Saved entries:
━━━━━━━━━━━━━━━━

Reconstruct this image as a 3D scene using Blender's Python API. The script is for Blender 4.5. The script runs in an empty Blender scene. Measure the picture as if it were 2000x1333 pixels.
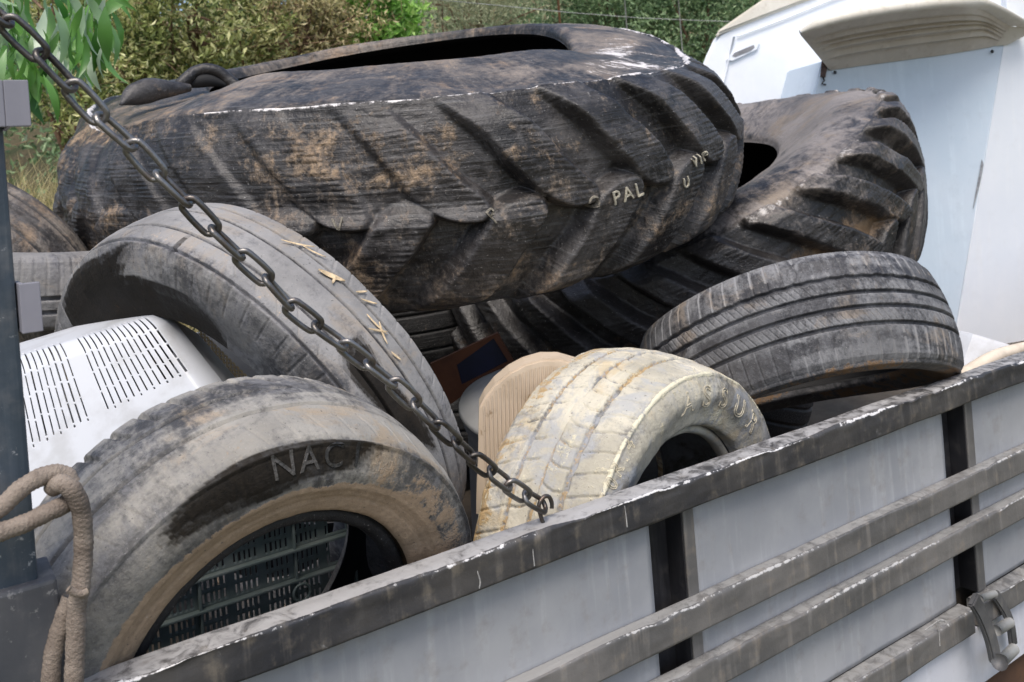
import bpy, bmesh, math, random
import numpy as np
from mathutils import Vector, Matrix
PI=math.pi; R=math.radians
random.seed(7); rng=np.random.default_rng(7)
scn=bpy.context.scene; COL=scn.collection

# ------------------------------------------------------------------ camera
F=1750.; AL=math.atan(2570/(F*.997)); RO=math.atan(.078)
CAM=np.array([0,0,1.75])
cv=np.array([math.cos(AL),math.sin(AL),0]); crh=np.array([math.sin(AL),-math.cos(AL),0]); Z3=np.array([0,0,1.])
cr=math.cos(RO)*crh-math.sin(RO)*Z3; cu=math.sin(RO)*crh+math.cos(RO)*Z3
def ray(px,py): return cv+(px-1000)/F*cr+(345-py)/F*cu
def at(px,py,D): return CAM+ray(px,py)*D                 # a point D metres into the scene
def aty(px,py,y): d=ray(px,py); return CAM+d*(y/d[1])    # a point on the plane y (parallel to the truck side)
cam=bpy.data.cameras.new('camera'); co=bpy.data.objects.new('camera',cam); COL.objects.link(co)
cam.sensor_width=36; cam.lens=F/2000*36; cam.shift_y=-321.5/2000; cam.clip_end=500; cam.clip_start=.02; cam.dof.use_dof=True; cam.dof.focus_distance=1.35; cam.dof.aperture_fstop=11
M=Matrix.Identity(4)
for i in range(3): M[i][0]=cr[i]; M[i][1]=cu[i]; M[i][2]=-cv[i]; M[i][3]=CAM[i]
co.matrix_world=M; scn.camera=co

# ------------------------------------------------------------------ light
sd=np.array([-.30,-.40,.87]); sd/=np.linalg.norm(sd)
w=bpy.data.worlds.new('World'); scn.world=w; w.use_nodes=True
nt=w.node_tree; bg=nt.nodes['Background']; sky=nt.nodes.new('ShaderNodeTexSky'); sky.sky_type='NISHITA'; sky.sun_disc=False
sky.sun_elevation=math.asin(sd[2]); sky.sun_rotation=math.atan2(sd[0],sd[1]); sky.dust_density=3.; sky.air_density=1.0
nt.links.new(sky.outputs[0],bg.inputs[0]); bg.inputs[1].default_value=.14
sl=bpy.data.lights.new('sun','SUN'); sl.energy=1.5; sl.angle=R(24); sl.color=(1,.95,.88)
so=bpy.data.objects.new('sun',sl); COL.objects.link(so); so.rotation_euler=Vector(sd).to_track_quat('Z','Y').to_euler(); so.location=(0,0,9)
scn.view_settings.view_transform='Standard'; scn.view_settings.look='None'; scn.view_settings.exposure=.66; scn.view_settings.gamma=1

# ------------------------------------------------------------------ object helpers
def link(o,parent=None):
    COL.objects.link(o)
    if parent is not None: o.parent=parent
    return o
def tag(o,label=None,cat=None,group=None,kind=None):
    if label: o['label']=label
    if cat: o['category']=cat
    if group: o['group']=group
    if kind: o['kind']=kind
    return o
def empty(name,loc=(0,0,0),rot=None):
    o=bpy.data.objects.new(name,None); COL.objects.link(o); o.empty_display_size=.05
    if rot is not None: o.matrix_world=Matrix.Translation(Vector(loc))@rot.to_4x4()
    else: o.location=Vector(loc)
    return o
def raw(name,V,Fc,mat,parent=None,smooth=True,attrs=None,uv=None):
    """V (n,3), Fc (m,4) or list of index lists"""
    me=bpy.data.meshes.new(name)
    V=np.asarray(V,np.float32)
    if isinstance(Fc,np.ndarray):
        m,k=Fc.shape
        me.vertices.add(len(V)); me.vertices.foreach_set('co',V.ravel())
        me.loops.add(m*k); me.loops.foreach_set('vertex_index',Fc.astype(np.int32).ravel())
        me.polygons.add(m); me.polygons.foreach_set('loop_start',np.arange(0,m*k,k,dtype=np.int32))
        me.update(calc_edges=True); me.validate()
    else: me.from_pydata([tuple(map(float,v)) for v in V],[],[list(map(int,f)) for f in Fc])
    me.polygons.foreach_set('use_smooth',np.full(len(me.polygons),smooth))
    if attrs:
        for k_,a in attrs.items():
            at_=me.attributes.new(k_,'FLOAT','POINT'); at_.data.foreach_set('value',np.ascontiguousarray(a,np.float32).ravel())
    if uv is not None:
        ul=me.uv_layers.new(name='UVMap'); li=np.empty(len(me.loops),np.int32); me.loops.foreach_get('vertex_index',li)
        ul.data.foreach_set('uv',np.ascontiguousarray(uv[li],np.float32).ravel())
    o=bpy.data.objects.new(name,me)
    if mat: me.materials.append(mat)
    return link(o,parent)
def gridfaces(r,c,wrap):
    i=np.arange(r-1)[:,None]; j=np.arange(c if wrap else c-1)[None,:]; j2=(j+1)%c
    return np.stack([i*c+j,(i+1)*c+j,(i+1)*c+j2,i*c+j2],-1).reshape(-1,4)
def bmobj(name,bm,mat,parent=None,smooth=False,recalc=True):
    if recalc: bmesh.ops.recalc_face_normals(bm,faces=bm.faces[:])
    me=bpy.data.meshes.new(name); bm.to_mesh(me); bm.free()
    for p in me.polygons: p.use_smooth=smooth
    o=bpy.data.objects.new(name,me)
    if mat: me.materials.append(mat)
    return link(o,parent)
def badd(bm,x0,x1,y0,y1,z0,z1,mat=None,bev=0,seg=2):
    n=len(bm.verts)
    vs=[bm.verts.new((x,y,z)) for x in (x0,x1) for y in (y0,y1) for z in (z0,z1)]
    fs=[bm.faces.new([vs[i] for i in f]) for f in ((0,1,3,2),(4,6,7,5),(0,4,5,1),(2,3,7,6),(0,2,6,4),(1,5,7,3))]
    if bev:
        es=list({e for f in fs for e in f.edges}); bmesh.ops.bevel(bm,geom=es,offset=bev,segments=seg,affect='EDGES',profile=.6)
        vs=bm.verts[n:]
    if mat is not None:
        bm.verts.ensure_lookup_table()
        for q in list(bm.verts)[n:]: q.co=mat@q.co
    return bm
def box(name,x0,x1,y0,y1,z0,z1,mat,parent=None,bev=.002,M=None):
    bm=bmesh.new(); badd(bm,x0,x1,y0,y1,z0,z1,M,bev); return bmobj(name,bm,mat,parent)
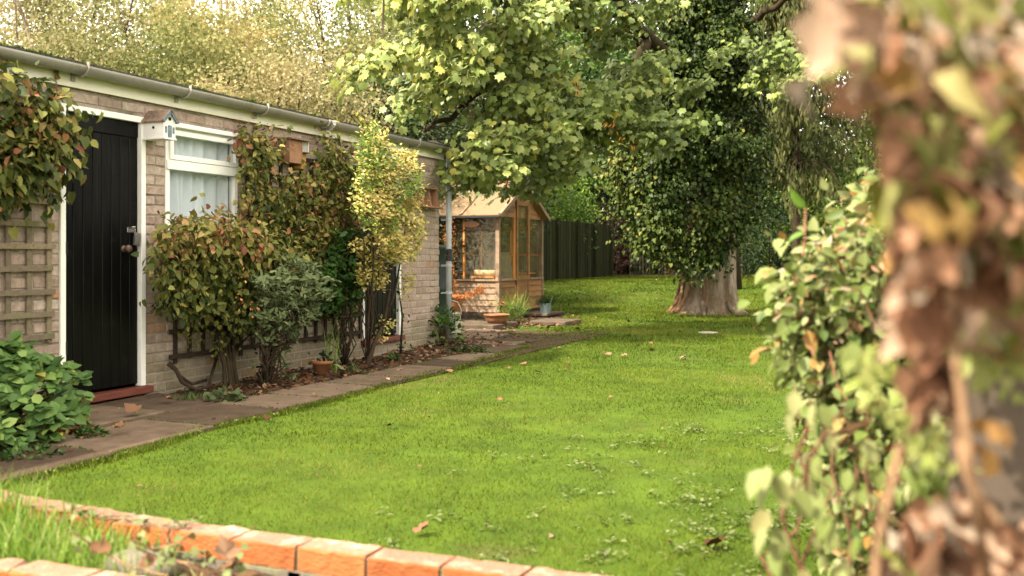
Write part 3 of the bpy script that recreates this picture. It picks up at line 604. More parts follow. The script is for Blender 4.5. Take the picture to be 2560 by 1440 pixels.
# climbing hydrangea left of the door
P1 = [(-60,190),(20,195),(60,225),(130,250),(150,285),(185,300),(200,325),(160,350),(180,385),(165,400),(185,430),(150,450),(110,455),(115,500),(60,485),(0,480),(-60,490)]
cl = thing('climbing_hydrangea', (WX+.1, 4.4, .0), 'autumn climbing hydrangea spreading over the wall and trellis left of the black door', 'climbing plant')
tf = lambda px, py, n: np.clip(.33+.26*rng.normal(size=n)+.25*(noise2(px, py, .02)-.5)*2-.0006*(py-300), 0, 1)
lf, cs = wall_leaves('leaves', cl, P1, 2300, .068, .26, T_HEART, Lf['hyd_climb'], tf, minoff=.06)
stems('stems', cl, [(WX+.05,3.9,1.2),(WX+.05,4.3,1.3),(WX+.06,4.0,1.9)], cs[::5], .009, .003, M['redstem'], .04)
def shoot(parent, pts, n, size, m, lm, tpl=T_HEART, r=.006):
    pts = [np.array(p) for p in pts]; o1 = MB().tube(pts, [r, r*.5], 6).build('shoot', M[m], parent, smooth=True)
    t_ = rng.random(n); P = np.array(pts); idx = t_*(len(P)-1); i0 = idx.astype(int); i0 = np.minimum(i0, len(P)-2); fr = (idx-i0)[:,None]; pos = P[i0]*(1-fr)+P[i0+1]*fr
    leaves('shoot_leaves', tpl, pos, rdir(n)+np.array([.4,0,-.2]), rdir(n)+OUT, size*(.6+.6*rng.random(n)), np.clip(.35+.2*rng.normal(size=n),0,1), Lf[lm], parent)
shoot(cl, [PX(130,270,WX+.06),PX(143,230,WX+.05),PX(140,205,WX+.05),PX(138,180,WX+.05)], 9, .05, 'redstem', 'hyd_climb')
shoot(cl, [PX(12,230,WX+.06),PX(18,195,WX+.05),PX(15,165,WX+.05),PX(18,150,WX+.05)], 8, .05, 'redstem', 'hyd_climb')
shoot(cl, [PX(110,330,WX+.2),PX(160,310,WX+.3),PX(195,285,WX+.32)], 9, .06, 'redstem', 'hyd_climb')
# large climbing hydrangea between window and second door
cl2 = thing('climbing_hydrangea', (PX(580,990,WX+.2)[0], PX(580,990,WX+.2)[1], 0), 'large brown-tinged climbing hydrangea covering the wall from the white window to the yellow shrub', 'climbing plant')
P2 = [(608,345),(650,332),(700,335),(745,355),(735,395),(790,380),(800,330),(850,340),(890,360),(905,440),(900,560),(890,640),(850,690),(800,680),(700,690),(650,660),(620,590),(640,540),(605,500),(612,420)]
P2b = [(600,340),(640,332),(700,345),(730,370),(725,410),(640,440),(605,400)]
P3 = [(388,610),(440,572),(510,560),(590,558),(640,575),(700,600),(760,640),(700,700),(650,740),(640,800),(560,805),(510,760),(470,790),(420,780),(405,700),(385,650)]
tf2 = lambda px, py, n: np.clip(.29+.24*rng.normal(size=n)+.5*(noise2(px, py, .013)-.5)+.0018*np.clip(620-py,-100,60), 0, 1)
wall_leaves('leaves', cl2, P2, 5200, .050, .22, T_HEART, Lf['hyd_climb'], tf2)
wall_leaves('leaves', cl2, P2b, 320, .05, .10, T_HEART, Lf['hyd_climb'], lambda a,b,n: np.clip(.8+.2*rng.normal(size=n),0,1))
lf, cs = wall_leaves('leaves', cl2, P3, 4800, .050, .34, T_HEART, Lf['hyd_climb'], lambda px,py,n: np.clip(.40+.2*rng.normal(size=n)+.0022*(640-py), 0, 1), minoff=.10)
P3b = [(400,575),(450,562),(520,552),(600,552),(690,590),(600,640),(480,630),(400,620)]
wall_leaves('leaves', cl2, P3b, 800, .058, .36, T_HEART, Lf['hyd_climb'], lambda px,py,n: np.clip(.68+.2*rng.normal(size=n), 0, 1), minoff=.15, clump=5)
wall_leaves('leaves', cl2, [(440,790),(620,790),(600,850),(560,900),(540,860),(470,850)], 160, .035, .2, T_HEART, Lf['hyd_climb'], lambda px,py,n: .3+.3*rng.random(n), clump=8)
wall_leaves('leaves', cl2, [(600,620),(760,600),(900,640),(905,760),(850,790),(760,760),(640,780),(560,760)], 1500, .05, .16, T_HEART, Lf['hyd_climb'], lambda px,py,n: np.clip(.2+.18*rng.normal(size=n),0,1))
wall_leaves('flower_heads', cl2, [(545,690),(640,690),(640,770),(545,770)], 30, .022, .50, T_QUAD, Lf['red_fruit'], lambda a,b,n: rng.random(n), clump=6, minoff=.45)
tb = PX(582, 985, WX+.30)
mb = MB(); tp = PX(560, 840, WX+.18)
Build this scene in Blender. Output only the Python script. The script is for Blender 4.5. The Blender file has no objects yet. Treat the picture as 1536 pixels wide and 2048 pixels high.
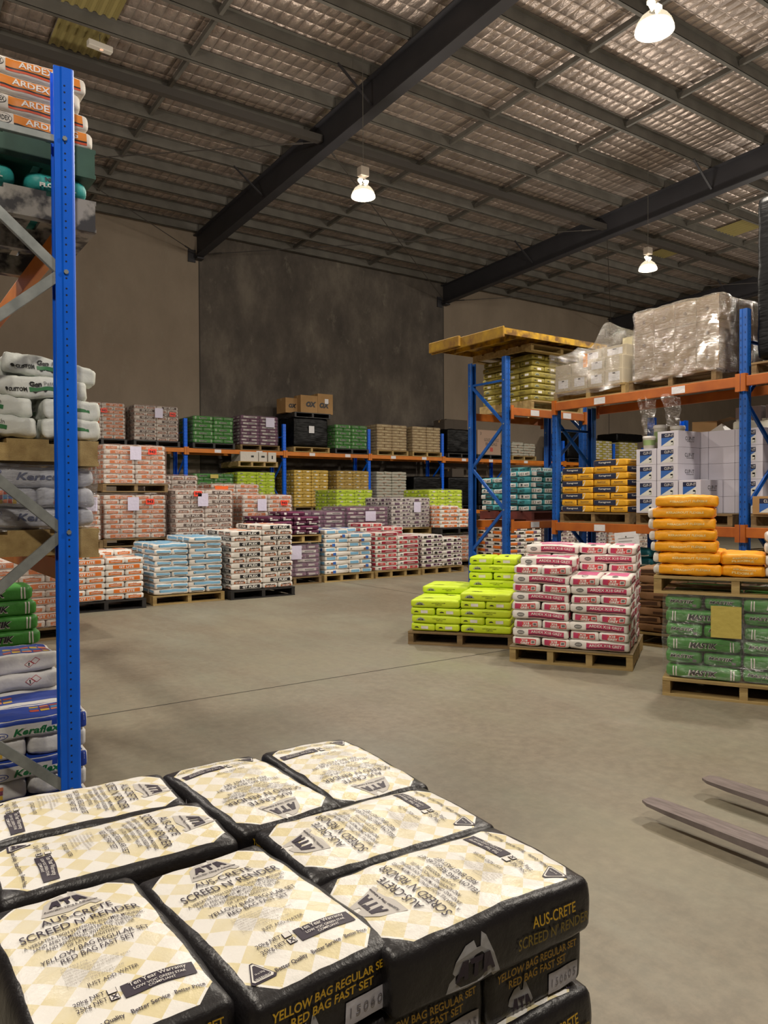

━━━━━━━━━━━━━━━━

EXERCISE PROMPT »
Leave the pictures out and reproduce exactly the lines from the top of the listing above through the line with "scn=bpy.context.scene; COL=scn.collection".

RESULT OF THE TASK »
Reconstruct this image as a 3D scene using Blender's Python API. The script is for Blender 4.5. The script runs in an empty Blender scene. Measure the picture as if it were 2000x1333 pixels.
import bpy, bmesh, math, random
import numpy as np
from mathutils import Vector, Matrix
PI=math.pi; R=math.radians
random.seed(7); rng=np.random.default_rng(7)
scn=bpy.context.scene; COL=scn.collection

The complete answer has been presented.